Collected data
● ● ●

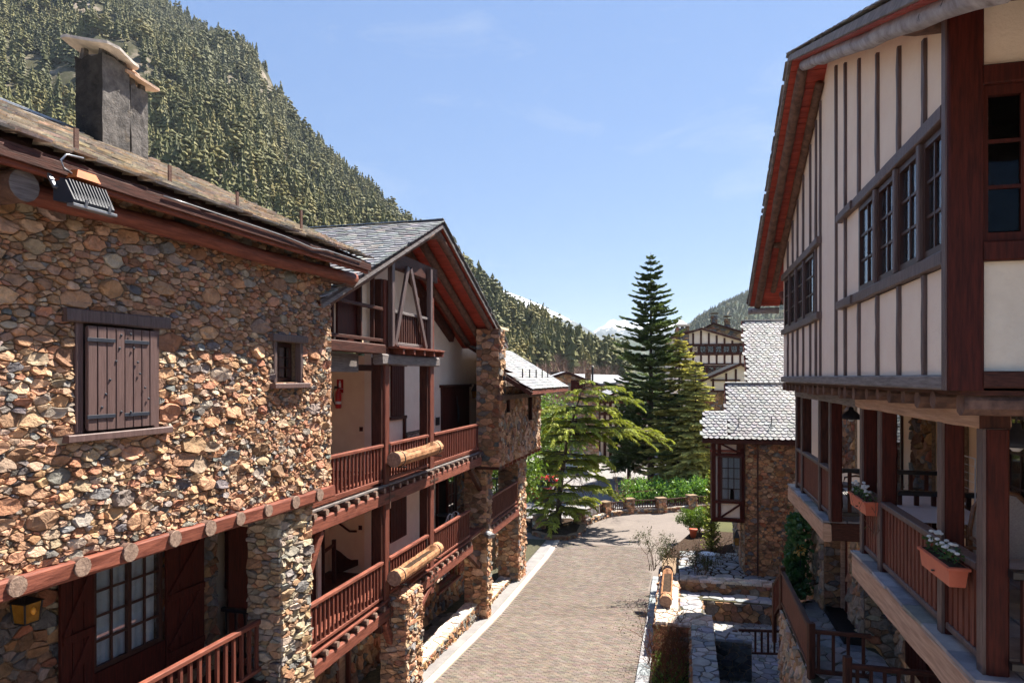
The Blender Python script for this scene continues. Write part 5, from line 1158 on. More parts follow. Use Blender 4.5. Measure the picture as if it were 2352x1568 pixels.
masonry(poolT2, w_, lambda u, v, d: FT.at(-d, u, v), rect(-1.75, -.68, 0, zWt - .06), rmin=.09, rmax=.2, cols=DARK_COLS, seed=215)
masonry(poolT2, w_, lambda u, v, d: FT.at(u, v, zWt - .054 + d), rect(-.03, 1.15, -1.75, -.68), rmin=.12, rmax=.26, asp=1.0, gap=.012, h0=.04, h1=.06, cols=PALE_COLS, seed=216, rough=.25)
poolT2.flush(gw_)
w3 = thing('garden_wall', 'shaded blue grey stone wall running toward the viewer beside the planting bed', 'wall', (*xy(FT, -3, -1.4), 0))
c_ = MB().box(FT, -6.5, -.02, -1.72, -1.08, 0, zWt).build('wall_core', M['mortar'], w3)
masonry(poolT2, c_, lambda u, v, d: FT.at(u, v, zWt + d), rect(-6.5, -.03, -1.74, -1.06), rmin=.12, rmax=.27, asp=1.0, gap=.014, h0=.03, h1=.05, cols=FLAG_COLS, seed=221, rough=.2, m='flag')
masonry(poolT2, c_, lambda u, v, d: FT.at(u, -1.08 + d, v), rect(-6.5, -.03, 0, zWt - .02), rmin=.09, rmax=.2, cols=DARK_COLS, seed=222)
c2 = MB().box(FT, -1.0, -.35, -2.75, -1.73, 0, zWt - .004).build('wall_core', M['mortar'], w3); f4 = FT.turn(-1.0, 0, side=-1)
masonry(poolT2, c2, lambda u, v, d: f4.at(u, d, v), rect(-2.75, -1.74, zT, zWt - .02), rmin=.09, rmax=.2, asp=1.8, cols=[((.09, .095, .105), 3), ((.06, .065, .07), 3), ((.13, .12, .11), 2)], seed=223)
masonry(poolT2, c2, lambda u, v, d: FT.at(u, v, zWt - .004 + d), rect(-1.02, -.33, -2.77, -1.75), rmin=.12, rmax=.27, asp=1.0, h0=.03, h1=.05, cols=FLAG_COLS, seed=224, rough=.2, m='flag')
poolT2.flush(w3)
poolT.flush(terrace)
# landing with its side wall
a12 = FR.a(1863, .3) ; a16 = FR.a(1797, .3)
lpoly = [xy(FR, -2, .32), xy(FR, a16, .32), xy(FR, a16 + 1.0, -.6), xy(FR, aS1n, -1.1), xy(FR, -2, -1.7)]
landing = thing('landing', 'blue flagstone landing outside the lower door of the half timbered house', 'landing', (*xy(FR, 7, -.6), 0))
lc = MB().prism([Vector((x, y, 0)) for (x, y) in lpoly], (0, 0, zR2)).build('landing_core', M['grout'], landing); poolL = Pool()
flags(poolL, lc, lpoly, zR2, .12, .3, 231)
masonry(poolL, lc, lambda u, v, d: FR.at(u, .32 + d, v), rect(4, a16, zT, zR2 - .02), rmin=.07, rmax=.16, asp=.9, cols=LIFT_COLS, seed=232)
B('door_step', M['flag'], landing, FR, aQ, aS1n, -1.0, -.62, zR2 + .02, zR2 + .16)
poolL.flush(landing)
lr = thing('stair_railing', 'dark railing along the flagstone landing, turning down to the steps', 'railing', FR.at(a12, .3, zR2))
railing(lr, FR, a12, a16, .3, zR2, h=.92, step=.105, bw=.075, bd=.03, mr='wood_h', mb='redv', tw=.09, th=.08, low=.14)
railing(lr, FR.turn(a12, 0), -.7, .3, 0, zR2, h=.88, step=.24, bw=.05, bd=.05, mr='wood_h', mb='wood', tw=.07, th=.07)
for a in (a12, a16): BM('post', M['wood'], lr, FR.at(a, .3, zR2 - 1.2 if a == a16 else zR2 - .5), FR.at(a, .3, zR2 + 1.0), .12, .12)
qs = FR.at(a16, .3, zR2); qe = FR.at(a16 + .5, .42, zR2 - .5); qd = Vector((0, 0, 1))
BM('handrail', M['wood_h'], lr, qs + qd * .88, qe + qd * .88, .08, .08); BM('handrail', M['wood_h'], lr, qs + qd * .15, qe + qd * .15, .07, .07); BM('post', M['wood'], lr, qe - qd * .5, qe + qd * .95, .09, .09)
for k in range(5): q = qs.lerp(qe, (k + .5) / 5); BM('baluster', M['redv'], lr, q + qd * .15, q + qd * .86, .06, .03)
gt = thing('garden_gate', 'low dark slatted gate across the terrace paving', 'gate', at(1745, 1500, 21.3))
gp = [at(1697, 1505, 21.3), at(1792, 1505, 21.3)]; fg = Fr(gp[0].x, gp[0].y, gp[1].x - gp[0].x, gp[1].y - gp[0].y); gl = (gp[1] - gp[0]).length
BM('gate_rail', M['wood_h'], gt, fg.at(0, 0, zT + .86), fg.at(gl, 0, zT + .82), .08, .07); BM('gate_rail', M['wood_h'], gt, fg.at(0, 0, zT + .16), fg.at(gl, 0, zT + .12), .07, .06)
for k in range(6): BM('gate_slat', M['wood'], gt, fg.at(.12 + k * (gl - .2) / 5.5, 0, zT + .15), fg.at(.12 + k * (gl - .2) / 5.5, 0, zT + .84), .06, .04)
for a, h in ((gl + .05, 1.0), (-.12, .3)): BM('gate_post', M['wood'], gt, fg.at(a, 0, zT if h > .5 else zT + .8), fg.at(a, 0, zT + .75 + h * .3), .13, .13)
nr = thing('stair_railing', 'short dark railing at the bottom edge below the front balcony', 'railing', FR.at(FR.a(1918, .0), 0, zR2))
fr5 = FR.turn(a12 - 1.0, 0); railing(nr, fr5, -1.6, -.15, 0, zR2 - .25, h=.95, step=.22, bw=.05, bd=.05, mr='wood_h', mb='wood', tw=.09, th=.08)
BM('post', M['wood'], nr, fr5.at(-.1, 0, zR2 - .6), fr5.at(-.1, 0, zR2 + .82), .12, .12)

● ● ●

What needs to be done
Repeat only what lies between the start of the data and the end of the line containing "((.13, .12, .11), 2)], seed=223)", exactly, with pictures left out.

Expected answer
The Blender Python script for this scene continues. Write part 5, from line 1158 on. More parts follow. Use Blender 4.5. Measure the picture as if it were 2352x1568 pixels.
masonry(poolT2, w_, lambda u, v, d: FT.at(-d, u, v), rect(-1.75, -.68, 0, zWt - .06), rmin=.09, rmax=.2, cols=DARK_COLS, seed=215)
masonry(poolT2, w_, lambda u, v, d: FT.at(u, v, zWt - .054 + d), rect(-.03, 1.15, -1.75, -.68), rmin=.12, rmax=.26, asp=1.0, gap=.012, h0=.04, h1=.06, cols=PALE_COLS, seed=216, rough=.25)
poolT2.flush(gw_)
w3 = thing('garden_wall', 'shaded blue grey stone wall running toward the viewer beside the planting bed', 'wall', (*xy(FT, -3, -1.4), 0))
c_ = MB().box(FT, -6.5, -.02, -1.72, -1.08, 0, zWt).build('wall_core', M['mortar'], w3)
masonry(poolT2, c_, lambda u, v, d: FT.at(u, v, zWt + d), rect(-6.5, -.03, -1.74, -1.06), rmin=.12, rmax=.27, asp=1.0, gap=.014, h0=.03, h1=.05, cols=FLAG_COLS, seed=221, rough=.2, m='flag')
masonry(poolT2, c_, lambda u, v, d: FT.at(u, -1.08 + d, v), rect(-6.5, -.03, 0, zWt - .02), rmin=.09, rmax=.2, cols=DARK_COLS, seed=222)
c2 = MB().box(FT, -1.0, -.35, -2.75, -1.73, 0, zWt - .004).build('wall_core', M['mortar'], w3); f4 = FT.turn(-1.0, 0, side=-1)
masonry(poolT2, c2, lambda u, v, d: f4.at(u, d, v), rect(-2.75, -1.74, zT, zWt - .02), rmin=.09, rmax=.2, asp=1.8, cols=[((.09, .095, .105), 3), ((.06, .065, .07), 3), ((.13, .12, .11), 2)], seed=223)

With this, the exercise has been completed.